Christopher Dell (DE) vibraphone, concept, composition, musical director; Pierre Borel (FR) saxophone; Antonio Borghini (IT) double bass; Christian Lillinger (DE) drums; Lucia Martinez (ES) drums; Jonas Westergaard (DK) double bass
Dates:
Wednesday 23 July + Thursday 24 July, 15:00
Mode 1: Trading Room
In the exhibition at Kunstraum Kreuzberg/Bethanien
* Free entrance
Friday 25 July, 19:00
Mode 2: City As Stage
At Kunstraum Kreuzberg or on Mariannenplatz (depending on weather) * Free entrance
Drawing on and following-up on the method used for the “We-Traders” exhibition, the project’s title is “The Working Concert.” The title thus refers to the scheme by curator Angelika Fitz, who defines the working exhibition as a chain of events upon and within which the expanded interpretation of an exhibition “collaborate.” Everything that occurs within the framework of the exhibition is a part of it. The work of curating then consists of interconnecting and framing these events. For “The Working Concert” we assume that questions of such improvisational interconnecting can also apply to music. Moreover, the motive of transferring the method to music must be developed historically. Recently many event-based works of visual art from the 1960s have received increased attention under the titles of “notation” or “diagrammatics”. It was mainly interesting to learn that the works made use of the model of music and in particular of the musical score. “The Working Concert” now aims to transpose such process-like practices back to music in the exhibition context. The connection to the We-Traders theme thus makes experimentation with the score and conducting plausible as a form of distributing action.

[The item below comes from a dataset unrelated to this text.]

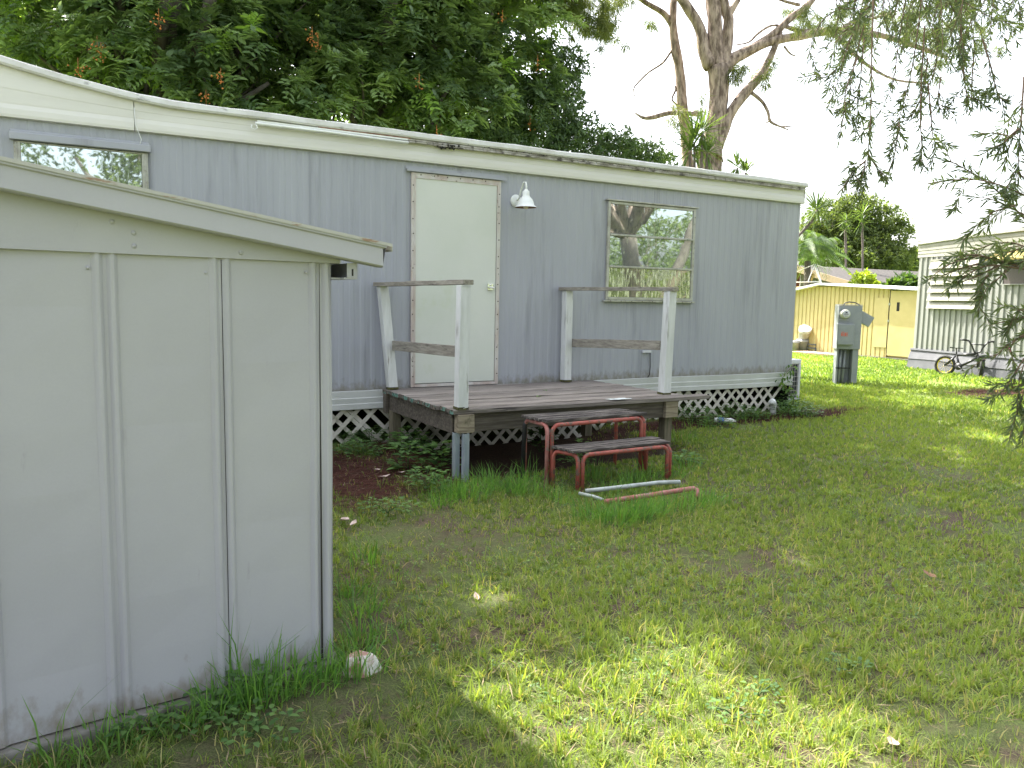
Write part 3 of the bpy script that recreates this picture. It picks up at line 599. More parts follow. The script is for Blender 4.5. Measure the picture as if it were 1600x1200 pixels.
m.add([(0, 0, .045), (0, 1.8, .045), (0, 1.8, 1.56), (0, 0, 1.56)], [(0, 1, 2, 3)]); m.add([(-2.45, 0, .045), (-2.45, 1.8, .045), (-2.45, 1.8, 1.56), (-2.45, 0, 1.56)], [(3, 2, 1, 0)]); m.add([(-2.45, 1.8, .045), (0, 1.8, .045), (0, 1.8, 1.56), (-2.45, 1.8, 1.56)], [(3, 2, 1, 0)])
m.build('wall', 'shed', sh)
m = MB()
for sx, wb in ((-.047, .0042), (-.392, .0012), (-1.088, .004)): m.add([(sx-wb, -.0045, .05), (sx+wb, -.0045, .05), (sx+.001, -.0045, 1.53), (sx-.001, -.0045, 1.53)], [(0, 1, 2, 3)])
m.build('panel_seams', 'dark', sh)
SL = .1417
def rz_(x): return 1.522+(.2-x)*SL if x > -1.3 else 1.522+1.5*SL-(-1.3-x)*SL
m = MB(); gx_ = [0.03, -.3, -.7, -1.0, -1.3, -1.6, -2.0, -2.4]
m.add([(x, -.016, 1.535) for x in gx_]+[(x, -.016, rz_(x)+.03) for x in gx_], [(i, i+1, i+9, i+8) for i in range(7)])
m.add([(x, -.016, 1.535) for x in gx_]+[(x, .004, 1.532) for x in gx_], [(i+1, i, i+8, i+9) for i in range(7)]); gp = m.build('gable_panel', 'shed', sh)
m = MB()
for xx, zz in ((-.66, 1.56), (-.66, 1.60), (-.72, 1.63), (-.33, 1.555), (-1.02, 1.56)): m.lathe([(.0, -.021), (.006, -.0205), (.008, -.0165)], (xx, 0, zz), 10, axis='y')
for k in range(7):
    for zz in (1.47,): m.lathe([(.0, -.006), (.005, -.0055), (.006, -.001)], (-.095-.347*k, 0, zz+random.uniform(-.03, .03)), 8, axis='y')
m.build('rivets', 'shed', sh)
m = MB(); fx = [.185, -.1, -.5, -.9, -1.3, -1.31, -1.7, -2.1, -2.7]
fp = [(-.03, .0), (-.068, 0.001), (-.075, .006), (-.072, .068), (-.080, .072), (-.080, .080), (-.07, .085), (-.02, .085)]
m.add([(x+(-.012 if j < 4 and i == 0 else 0), y, rz_(x)+z) for i, x in enumerate(fx) for j, (y, z) in enumerate(fp)], [(i*8+j, i*8+j+1, i*8+j+9, i*8+j+8) for i in range(8) for j in range(7)])
m.add([(.185, -.03, rz_(.185)), (.173, -.07, rz_(.185)), (.185, -.075, rz_(.185)+.083), (.185, -.02, rz_(.185)+.085)], [(0, 1, 2, 3)])
m.build('fascia', 'shed', sh)
m = MB(); m.add([(x, y, rz_(x)+.088) for x in (.205, -1.3, -2.72) for y in (-.084, 1.9)], [(0, 2, 3, 1), (2, 4, 5, 3)]); m.add([(x, y, rz_(x)+.0835) for x in (.205, -1.3, -2.72) for y in (-.084, 1.9)], [(1, 3, 2, 0), (3, 5, 4, 2)])
m.add([(x, -.084, rz_(x)+z) for x in (.205, -1.3, -2.72) for z in (.079, .0885+.002)], [(0, 1, 3, 2), (2, 3, 5, 4)]); m.add([(.206, y, rz_(.206)+z) for y in (-.084, 1.9) for z in (.062, .09)], [(0, 1, 3, 2)])
m.build('roof', 'shedroof', sh)
m = MB(); m.box((.035, -.035, 1.478), (.088, 1.8, 1.484)); m.box((.083, -.035, 1.484), (.088, 1.8, 1.538)); m.box((.046, -.038, 1.484), (.0825, -.034, 1.536)); m.box((.0, -.002, 1.478), (.034, 1.8, 1.483)); m.build('eave_channel', 'shed', sh)
m = MB(); m.box((.064, -.0395, 1.49), (.07, -.0385, 1.515)); m.build('rust_hole', 'dark', sh)
m = MB(); m.box((-2.5, -.035, -.06), (.03, 1.85, .04), jit=.004); m.build('concrete_base', 'conc', sh, bevel=.01)
# broken chunk by the corner
m = MB(); c0 = np.array([.93, -4.46, .02])
pts = [(-.07, -.03, -.02), (.0, -.06, -.02), (.085, -.03, -.02), (.09, .03, -.02), (.02, .06, -.02), (-.06, .04, -.02), (-.05, -.02, .055), (.0, -.035, .065), (.055, -.02, .05), (.06, .02, .035), (.01, .04, .06), (-.04, .03, .05)]
m.add([c0+np.array(p) for p in pts], [(0, 1, 7, 6), (1, 2, 8, 7), (2, 3, 9, 8), (3, 4, 10, 9), (4, 5, 11, 10), (5, 0, 6, 11), (6, 7, 8, 9, 10, 11)]); o = m.build('rubble_chunk', 'chunk', None, bevel=.012)
tag(o, 'broken white and pink rubble chunk at the foot of the grey shed corner', 'rubble')

# ------------------------------------------------------------------ utility pedestal
pd = empty('utility_pedestal', (12.17, 2.08, 0), 'grey utility pedestal with round glass electric meter standing on the lawn', 'utility meter', R(-36))
m = MB(); m.box((-.17, -.06, -.05), (-.14, .12, .66)); m.box((.09, -.10, -.05), (.19, .12, .66)); m.box((-.1399, .08, -.05), (.0899, .12, .66)); m.build('channel_post', 'meter', pd, bevel=.004)
for xx in (-.09, -.02): m = MB(); m.tube([(xx-.01, 0, -.05), (xx+.01, 0, .64)], .024, 10); m.build('conduit', 'meter', pd)
m = MB(); m.box((-.175, -.075, .28), (.07, -.055, .30)); m.box((-.165, -.055, .272), (-.10, .0, .305)); m.build('clamp', 'black', pd)
m = MB(); m.box((-.20, -.13, .63), (.20, .12, 1.40)); m.box((-.2005, -.1305, 1.405), (.2005, .1205, 1.418)); m.build('tall_box', 'meter', pd, bevel=.006)
m = MB(); m.box((-.23, -.22, .71), (.06, -.1305, 1.08)); lb = m.build('breaker_box', 'meter', pd, bevel=.006)
m = MB(); m.box((-.215, -.226, .72), (.045, -.2205, 1.07)); m.build('cover', 'meter', lb, bevel=.003)
m = MB()   # spray painted letters E E
for ox, sc in ((-.155, 1.0), (-.095, .95)):
    m.box((ox-.008, -.2285, .865), (ox+.006, -.2268, .925))
    for zz in (.865, .890, .915): m.box((ox+.0061, -.2285, zz), (ox+.045*sc, -.2268, zz+.011))
m.box((-.165, -.2285, .938), (-.115, -.2268, .942)); m.build('painted_letters', 'mark', lb)
m = MB(); m.lathe([(.088, -.14), (.088, -.155), (.080, -.158), (.078, -.215), (.068, -.232), (.0, -.236)], (-.10, 0, 1.25), 24, axis='y'); mt = m.build('meter', 'meterglass', pd)
m = MB(); m.lathe([(.0, -.2375), (.058, -.2372), (.06, -.2362)], (-.10, 0, 1.25), 20, axis='y'); m.build('dial', 'acw', mt)
m = MB(); m.box((-.135, -.2395, 1.245), (-.065, -.238, 1.258)); m.box((-.118, -.2395, 1.268), (-.082, -.238, 1.292)); m.box((-.125, -.2395, 1.215), (-.075, -.238, 1.222)); m.build('dial_marks', 'black', mt)
m = MB(); m.box((-.19, -.137, 1.145), (-.02, -.1315, 1.152)); m.build('box_lip', 'acw', pd)
# tilted open cover
m = MB(); P = Vector((.20, -.02, 1.33)); dx = Vector((.245, -.01, -.135)); dz = Vector((-.10, 0, -.185))*.9; dy = Vector((0, .10, 0))
vs = [P+dx*a+dz*c+dy*b for c in (0, 1) for b in (0, 1) for a in (0, 1)]
m.add(vs, [(0, 2, 3, 1), (4, 5, 7, 6), (0, 1, 5, 4), (2, 6, 7, 3), (0, 4, 6, 2), (1, 3, 7, 5)]); m.build('hinged_box', 'meter', pd, bevel=.006)
m = MB(); m.tube([(-.10, -.02, 1.40), (-.07, -.02, 1.445), (0, -.02, 1.465), (.10, -.02, 1.455), (.17, -.02, 1.42), (.20, -.02, 1.38)], .010, 8); m.build('cable', 'black', pd)

# ------------------------------------------------------------------ yellow shed
ys_ = empty('yellow_shed', (19.0, 8.8, 0), 'pale yellow ribbed metal shed with white gable roof beyond the lawn', 'shed', math.atan2(-1, -.02))
m = MB(); pr = []; x = -2.0
while x < 2.78: pr += [(x, 0), (x+.10, 0), (x+.112, .018), (x+.128, .018)]; x += .14
pr = [p for p in pr if p[0] < 2.78]+[(2.78, 0)]
m.add([(a, b, z) for a, b in pr for z in (.05, 1.92)], [(2*i, 2*i+2, 2*i+3, 2*i+1) for i in range(len(pr)-1)])
m.add([(2.79, 0, .05), (2.79, .03, .05), (2.79, .03, 1.92), (2.79, 0, 1.92)], [(0, 1, 2, 3)]); m.box((-2, .05, .05), (4.5, 2.4, 1.74)); m.build('wall', 'yellow', ys_)
m = MB(); m.box((2.82, -.02, .10), (4.0, .02, 1.80)); yd = m.build('door', 'yellow', ys_)
m = MB(); m.box((3.02, -.023, 1.27), (3.10, -.0205, 1.50)); m.box((2.795, -.012, .08), (2.815, .02, 1.80)); m.build('door_slot', 'dark', yd)
m = MB(); m.box((3.95, -.05, 1.30), (4.0, -.021, 1.33)); m.box((2.785, -.03, 1.42), (2.83, -.0205, 1.48)); m.box((2.785, -.03, .98), (2.83, -.0205, 1.04)); m.build('hinge', 'alu', yd)
m = MB(); m.box((4.0, -.01, .05), (4.5, .03, 1.85)); m.build('corner_panel', 'yellow', ys_)
m = MB(); m.box((2.38, -.014, .30), (2.78, -.002, 1.62)); m.build('patch_panel', 'yellow', ys_)
m = MB(); pk = .59; e0, e1 = -2.1, 4.6; zp, za, zb = 2.02, 1.80, 1.82
m.add([(e0, -.18, 1.52), (pk, -.18, zp), (e1, -.18, zb), (e0, 2.5, 1.52), (pk, 2.5, zp), (e1, 2.5, zb)]+[(e0, -.18, 1.46), (pk, -.18, zp-.06), (e1, -.18, zb-.06), (e0, 2.5, 1.46), (pk, 2.5, zp-.06), (e1, 2.5, zb-.06)],
      [(0, 1, 4, 3), (1, 2, 5, 4), (9, 10, 7, 6), (10, 11, 8, 7), (6, 7, 1, 0), (7, 8, 2, 1), (2, 8, 11, 5)]); m.build('roof', 'roofwhite', ys_)
m = MB(); m.box((-2, -.06, -.02), (4.6, .3, .045), jit=.005); m.build('sill', 'conc', ys_)
# slab, buckets, crate, pot in front of it
o = MB(); 
def yl(x, y, z=0): a = math.atan2(-1, -.02); c, s = math.cos(a), math.sin(a); return Vector((19.0+x*c-y*s, 8.8+x*s+y*c, z))
sb = MB(); sb.add([yl(x, y, z) for z in (.0, .06) for x, y in ((.35, -.95), (1.75, -.75), (1.7, -.25), (.4, -.25))], [(3, 2, 1, 0), (4, 5, 6, 7), (0, 1, 5, 4), (1, 2, 6, 5), (2, 3, 7, 6), (3, 0, 4, 7)])
tag(sb.build('paving_slab', 'slab'), 'flat reddish paving slab on the grass before the yellow shed', 'slab')
def bucket(name, c, r0, r1, h, mat, label, tilt=None, lid=False):
    b = empty(name, c, label, 'bucket'); m = MB(); T = tilt or Matrix.Identity(3)
    m.lathe([(0, 0), (r0, 0), (r1, h*.8), (r1+.012, h*.8), (r1+.012, h*.86), (r1, h*.86), (r1+.008, h), (r1-.012, h), (r0-.01, .02)], (0, 0, 0), 22, tilt=T); m.build('body', mat, b)
    if lid: m = MB(); m.lathe([(0, h+.012), (r1, h+.012), (r1+.012, h+.005), (r1+.012, h-.02)], (0, 0, 0), 22, tilt=T); m.build('lid', 'whiteplastic', b)
    m = MB(); m.torus(T @ Vector((0, 0, h*.8)), r1+.01, .003, T @ Vector((0, .35, 1)), 20, 5); m.build('handle', 'silver', b); return b
b1 = Vector(tuple(gr(1254, 550))); bucket('bucket', b1, .15, .18, .38, 'bucketg', 'grey bucket standing on the grass under the tipped white one')
bucket('bucket', b1+Vector((0, 0, .40)), .14, .165, .36, 'bucket', 'white bucket with lid tipped on top of the grey bucket', Matrix.Rotation(R(28), 3, 'X') @ Matrix.Rotation(R(-20), 3, 'Y'), True)
bucket('bucket', Vector(tuple(gr(1240, 550))), .13, .15, .34, 'bucketg', 'second grey bucket half hidden by the end of the grey home')
cr_ = Vector(tuple(gr(1271, 551))); ct = empty('storage_crate', cr_, 'small dark crate on the ground right of the buckets', 'crate', R(8)); m = MB()
for zz in (.02, .12, .22): m.box((-.13, -.13, zz), (.13, -.12, zz+.04)); m.box((-.13, .12, zz), (.13, .13, zz+.04)); m.box((-.13, -.1199, zz), (-.12, .1199, zz+.04)); m.box((.12, -.1199, zz), (.13, .1199, zz+.04))
for sx in (-.135, .125):
    for sy in (-.135, .125): m.box((sx, sy, 0), (sx+.01, sy+.01, .27))
m.box((-.12, -.12, 0), (.12, .12, .012)); m.build('slats', 'meterdark', ct)
m = MB(); m.box((-.12, -.138, .07), (-.03, -.1355, .15)); m.build('label_patch', 'blue', ct)
pt = gr(1348, 556); pot = empty('flower_pot', pt, 'pale stone flower pot with small green plant by the yellow shed', 'flower pot')
m = MB(); m.lathe([(0, 0), (.15, 0), (.20, .20), (.235, .21), (.24, .27), (.21, .27), (.19, .22), (0, .21)], (0, 0, 0), 22); m.build('pot', 'pot', pot)
n = 90; a = rng.random(n)*6.28; B = np.array(pt)+np.stack([np.cos(a)*.12*rng.random(n), np.sin(a)*.12*rng.random(n), np.full(n, .22)], 1); ovals('plant', B, np.stack([np.cos(a)*.8, np.sin(a)*.8, rng.random(n)+.3], 1), .12, .05, 'l_bright', pot)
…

The project is conceived as a series of three events. Under Dell’s direction, “The Working Concert” unites six European musicians whose manner of working is within the context of the concept. The framing of the event series content provides a setting that invites the musicians to become co-producers and co-authors within various parameters. Within these, various tropes of music – rehearsing, practicing, performing, negotiating, repeating, etc. – grapple with the exhibition event – studio, stage, forum, objects, etc. Everything that occurs within the time and place staked out is an installation of the exhibition and/or the concert. At the same time, the chain of events is divided into different spatial modes. For instance, events 1 and 2 take place within Mode 1 (Trading Room) in the exhibition space and event 3 within Mode 2 (City as Stage) as an open air event. Mode 1 emphasizes the studio character, while Mode 2 takes the theatricality of the city itself as a theme and correlates it to the improvisation performance.